WHAT THE TASK ASKS: Images are not part of the copy; write out the rest of the data exactly as given.

DATA LINES:
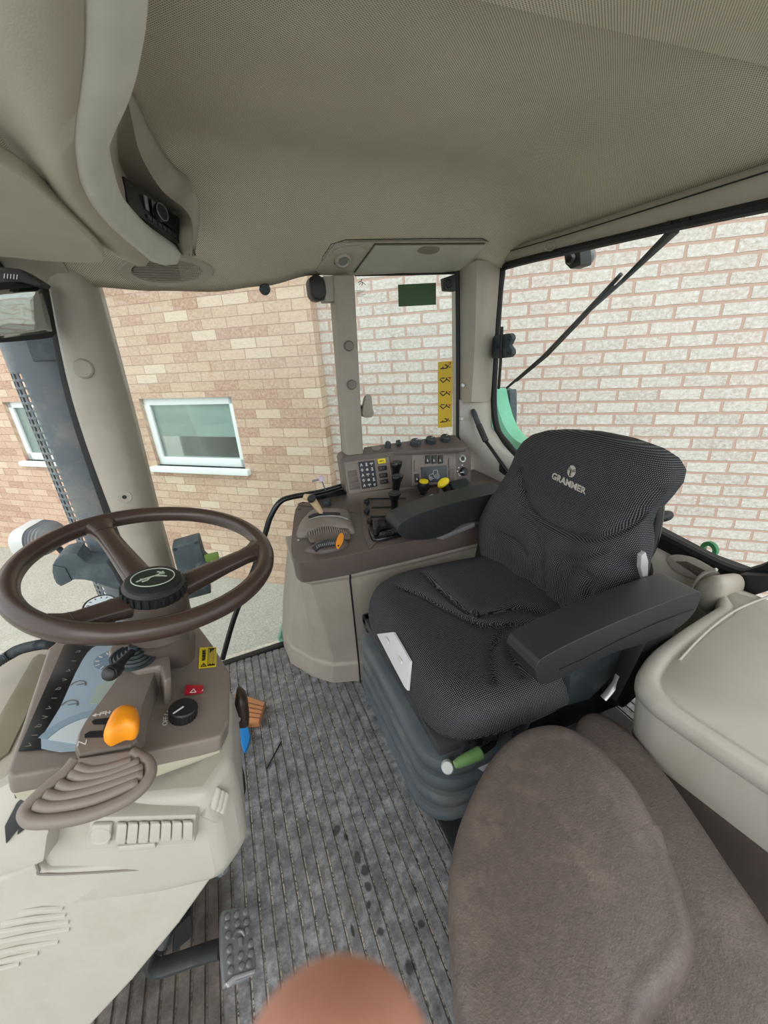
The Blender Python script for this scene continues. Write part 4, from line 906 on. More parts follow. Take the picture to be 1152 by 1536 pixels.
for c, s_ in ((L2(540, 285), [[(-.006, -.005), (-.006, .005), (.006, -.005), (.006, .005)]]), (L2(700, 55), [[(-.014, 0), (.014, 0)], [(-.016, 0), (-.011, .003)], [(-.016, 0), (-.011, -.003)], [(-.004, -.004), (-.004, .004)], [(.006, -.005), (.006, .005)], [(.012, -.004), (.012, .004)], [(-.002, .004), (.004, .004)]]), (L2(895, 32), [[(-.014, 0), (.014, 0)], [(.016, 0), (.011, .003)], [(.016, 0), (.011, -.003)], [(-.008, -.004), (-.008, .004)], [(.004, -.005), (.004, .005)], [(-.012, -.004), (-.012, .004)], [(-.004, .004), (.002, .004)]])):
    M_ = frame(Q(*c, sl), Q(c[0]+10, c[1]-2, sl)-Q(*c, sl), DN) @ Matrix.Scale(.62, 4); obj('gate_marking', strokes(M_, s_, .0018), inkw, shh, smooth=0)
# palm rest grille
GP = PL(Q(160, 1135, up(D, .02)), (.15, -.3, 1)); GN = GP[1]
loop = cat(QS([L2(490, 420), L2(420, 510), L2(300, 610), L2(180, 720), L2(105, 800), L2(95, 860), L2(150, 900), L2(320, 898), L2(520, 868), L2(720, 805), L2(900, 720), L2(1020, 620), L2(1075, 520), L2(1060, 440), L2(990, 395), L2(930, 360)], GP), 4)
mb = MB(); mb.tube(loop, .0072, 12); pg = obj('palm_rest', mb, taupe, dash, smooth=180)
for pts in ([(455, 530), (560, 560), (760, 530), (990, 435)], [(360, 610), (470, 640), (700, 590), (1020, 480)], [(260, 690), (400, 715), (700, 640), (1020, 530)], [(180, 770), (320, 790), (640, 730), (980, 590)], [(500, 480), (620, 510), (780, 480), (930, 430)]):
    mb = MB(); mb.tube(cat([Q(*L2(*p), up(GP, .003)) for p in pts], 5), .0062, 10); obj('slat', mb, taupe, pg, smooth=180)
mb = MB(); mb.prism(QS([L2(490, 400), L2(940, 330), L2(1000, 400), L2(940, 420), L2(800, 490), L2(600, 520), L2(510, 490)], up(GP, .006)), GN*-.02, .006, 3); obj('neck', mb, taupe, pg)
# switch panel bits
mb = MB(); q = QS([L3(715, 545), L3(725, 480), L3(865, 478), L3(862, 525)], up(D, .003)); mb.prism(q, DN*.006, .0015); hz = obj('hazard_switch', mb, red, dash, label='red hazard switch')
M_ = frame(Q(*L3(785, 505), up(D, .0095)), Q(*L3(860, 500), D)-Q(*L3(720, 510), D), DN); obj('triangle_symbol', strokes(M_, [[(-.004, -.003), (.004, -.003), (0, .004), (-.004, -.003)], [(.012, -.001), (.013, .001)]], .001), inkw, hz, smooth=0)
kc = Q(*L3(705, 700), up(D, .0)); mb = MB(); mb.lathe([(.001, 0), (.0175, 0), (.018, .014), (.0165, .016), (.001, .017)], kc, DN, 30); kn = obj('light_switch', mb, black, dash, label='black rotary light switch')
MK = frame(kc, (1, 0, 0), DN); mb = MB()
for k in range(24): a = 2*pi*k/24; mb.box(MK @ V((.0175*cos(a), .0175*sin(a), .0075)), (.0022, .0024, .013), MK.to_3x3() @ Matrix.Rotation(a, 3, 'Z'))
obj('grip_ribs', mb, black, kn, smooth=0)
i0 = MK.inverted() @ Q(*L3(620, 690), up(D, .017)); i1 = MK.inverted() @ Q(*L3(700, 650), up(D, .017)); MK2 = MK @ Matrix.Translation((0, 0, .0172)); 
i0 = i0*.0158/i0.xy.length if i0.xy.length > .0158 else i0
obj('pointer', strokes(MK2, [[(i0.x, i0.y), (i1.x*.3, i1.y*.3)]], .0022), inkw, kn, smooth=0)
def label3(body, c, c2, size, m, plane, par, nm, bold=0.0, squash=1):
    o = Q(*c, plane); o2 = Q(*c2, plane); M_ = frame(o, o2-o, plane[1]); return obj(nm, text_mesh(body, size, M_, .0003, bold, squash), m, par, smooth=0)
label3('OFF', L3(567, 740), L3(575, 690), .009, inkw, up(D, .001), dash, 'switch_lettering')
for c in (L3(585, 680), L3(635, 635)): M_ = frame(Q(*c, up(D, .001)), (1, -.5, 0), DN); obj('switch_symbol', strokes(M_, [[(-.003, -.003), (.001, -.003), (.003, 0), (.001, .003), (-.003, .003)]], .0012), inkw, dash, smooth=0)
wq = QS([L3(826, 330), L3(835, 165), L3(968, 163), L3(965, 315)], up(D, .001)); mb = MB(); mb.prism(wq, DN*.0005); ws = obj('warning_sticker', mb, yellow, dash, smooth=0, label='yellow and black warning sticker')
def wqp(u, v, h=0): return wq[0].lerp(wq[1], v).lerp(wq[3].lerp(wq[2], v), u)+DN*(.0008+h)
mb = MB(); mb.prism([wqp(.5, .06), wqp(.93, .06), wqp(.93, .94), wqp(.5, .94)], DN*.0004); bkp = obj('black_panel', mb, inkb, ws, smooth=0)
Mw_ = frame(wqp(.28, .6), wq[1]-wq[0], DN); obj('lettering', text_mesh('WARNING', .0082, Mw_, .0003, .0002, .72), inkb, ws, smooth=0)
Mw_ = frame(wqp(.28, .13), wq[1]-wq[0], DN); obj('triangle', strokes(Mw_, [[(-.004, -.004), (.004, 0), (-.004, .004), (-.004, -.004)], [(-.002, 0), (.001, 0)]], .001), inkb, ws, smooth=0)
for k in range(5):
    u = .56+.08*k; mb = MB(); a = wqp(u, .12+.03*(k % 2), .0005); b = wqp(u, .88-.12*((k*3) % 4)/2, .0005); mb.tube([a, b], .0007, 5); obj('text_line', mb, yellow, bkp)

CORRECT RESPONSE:
The Blender Python script for this scene continues. Write part 4, from line 906 on. More parts follow. Take the picture to be 1152 by 1536 pixels.
for c, s_ in ((L2(540, 285), [[(-.006, -.005), (-.006, .005), (.006, -.005), (.006, .005)]]), (L2(700, 55), [[(-.014, 0), (.014, 0)], [(-.016, 0), (-.011, .003)], [(-.016, 0), (-.011, -.003)], [(-.004, -.004), (-.004, .004)], [(.006, -.005), (.006, .005)], [(.012, -.004), (.012, .004)], [(-.002, .004), (.004, .004)]]), (L2(895, 32), [[(-.014, 0), (.014, 0)], [(.016, 0), (.011, .003)], [(.016, 0), (.011, -.003)], [(-.008, -.004), (-.008, .004)], [(.004, -.005), (.004, .005)], [(-.012, -.004), (-.012, .004)], [(-.004, .004), (.002, .004)]])):
    M_ = frame(Q(*c, sl), Q(c[0]+10, c[1]-2, sl)-Q(*c, sl), DN) @ Matrix.Scale(.62, 4); obj('gate_marking', strokes(M_, s_, .0018), inkw, shh, smooth=0)
# palm rest grille
GP = PL(Q(160, 1135, up(D, .02)), (.15, -.3, 1)); GN = GP[1]
loop = cat(QS([L2(490, 420), L2(420, 510), L2(300, 610), L2(180, 720), L2(105, 800), L2(95, 860), L2(150, 900), L2(320, 898), L2(520, 868), L2(720, 805), L2(900, 720), L2(1020, 620), L2(1075, 520), L2(1060, 440), L2(990, 395), L2(930, 360)], GP), 4)
mb = MB(); mb.tube(loop, .0072, 12); pg = obj('palm_rest', mb, taupe, dash, smooth=180)
for pts in ([(455, 530), (560, 560), (760, 530), (990, 435)], [(360, 610), (470, 640), (700, 590), (1020, 480)], [(260, 690), (400, 715), (700, 640), (1020, 530)], [(180, 770), (320, 790), (640, 730), (980, 590)], [(500, 480), (620, 510), (780, 480), (930, 430)]):
    mb = MB(); mb.tube(cat([Q(*L2(*p), up(GP, .003)) for p in pts], 5), .0062, 10); obj('slat', mb, taupe, pg, smooth=180)
mb = MB(); mb.prism(QS([L2(490, 400), L2(940, 330), L2(1000, 400), L2(940, 420), L2(800, 490), L2(600, 520), L2(510, 490)], up(GP, .006)), GN*-.02, .006, 3); obj('neck', mb, taupe, pg)
# switch panel bits
mb = MB(); q = QS([L3(715, 545), L3(725, 480), L3(865, 478), L3(862, 525)], up(D, .003)); mb.prism(q, DN*.006, .0015); hz = obj('hazard_switch', mb, red, dash, label='red hazard switch')
M_ = frame(Q(*L3(785, 505), up(D, .0095)), Q(*L3(860, 500), D)-Q(*L3(720, 510), D), DN); obj('triangle_symbol', strokes(M_, [[(-.004, -.003), (.004, -.003), (0, .004), (-.004, -.003)], [(.012, -.001), (.013, .001)]], .001), inkw, hz, smooth=0)
kc = Q(*L3(705, 700), up(D, .0)); mb = MB(); mb.lathe([(.001, 0), (.0175, 0), (.018, .014), (.0165, .016), (.001, .017)], kc, DN, 30); kn = obj('light_switch', mb, black, dash, label='black rotary light switch')
MK = frame(kc, (1, 0, 0), DN); mb = MB()
for k in range(24): a = 2*pi*k/24; mb.box(MK @ V((.0175*cos(a), .0175*sin(a), .0075)), (.0022, .0024, .013), MK.to_3x3() @ Matrix.Rotation(a, 3, 'Z'))
obj('grip_ribs', mb, black, kn, smooth=0)
i0 = MK.inverted() @ Q(*L3(620, 690), up(D, .017)); i1 = MK.inverted() @ Q(*L3(700, 650), up(D, .017)); MK2 = MK @ Matrix.Translation((0, 0, .0172)); 
i0 = i0*.0158/i0.xy.length if i0.xy.length > .0158 else i0
obj('pointer', strokes(MK2, [[(i0.x, i0.y), (i1.x*.3, i1.y*.3)]], .0022), inkw, kn, smooth=0)
def label3(body, c, c2, size, m, plane, par, nm, bold=0.0, squash=1):
    o = Q(*c, plane); o2 = Q(*c2, plane); M_ = frame(o, o2-o, plane[1]); return obj(nm, text_mesh(body, size, M_, .0003, bold, squash), m, par, smooth=0)
label3('OFF', L3(567, 740), L3(575, 690), .009, inkw, up(D, .001), dash, 'switch_lettering')
for c in (L3(585, 680), L3(635, 635)): M_ = frame(Q(*c, up(D, .001)), (1, -.5, 0), DN); obj('switch_symbol', strokes(M_, [[(-.003, -.003), (.001, -.003), (.003, 0), (.001, .003), (-.003, .003)]], .0012), inkw, dash, smooth=0)
wq = QS([L3(826, 330), L3(835, 165), L3(968, 163), L3(965, 315)], up(D, .001)); mb = MB(); mb.prism(wq, DN*.0005); ws = obj('warning_sticker', mb, yellow, dash, smooth=0, label='yellow and black warning sticker')
def wqp(u, v, h=0): return wq[0].lerp(wq[1], v).lerp(wq[3].lerp(wq[2], v), u)+DN*(.0008+h)
mb = MB(); mb.prism([wqp(.5, .06), wqp(.93, .06), wqp(.93, .94), wqp(.5, .94)], DN*.0004); bkp = obj('black_panel', mb, inkb, ws, smooth=0)
Mw_ = frame(wqp(.28, .6), wq[1]-wq[0], DN); obj('lettering', text_mesh('WARNING', .0082, Mw_, .0003, .0002, .72), inkb, ws, smooth=0)
Mw_ = frame(wqp(.28, .13), wq[1]-wq[0], DN); obj('triangle', strokes(Mw_, [[(-.004, -.004), (.004, 0), (-.004, .004), (-.004, -.004)], [(-.002, 0), (.001, 0)]], .001), inkb, ws, smooth=0)
for k in range(5):
    u = .56+.08*k; mb = MB(); a = wqp(u, .12+.03*(k % 2), .0005); b = wqp(u, .88-.12*((k*3) % 4)/2, .0005); mb.tube([a, b], .0007, 5); obj('text_line', mb, yellow, bkp)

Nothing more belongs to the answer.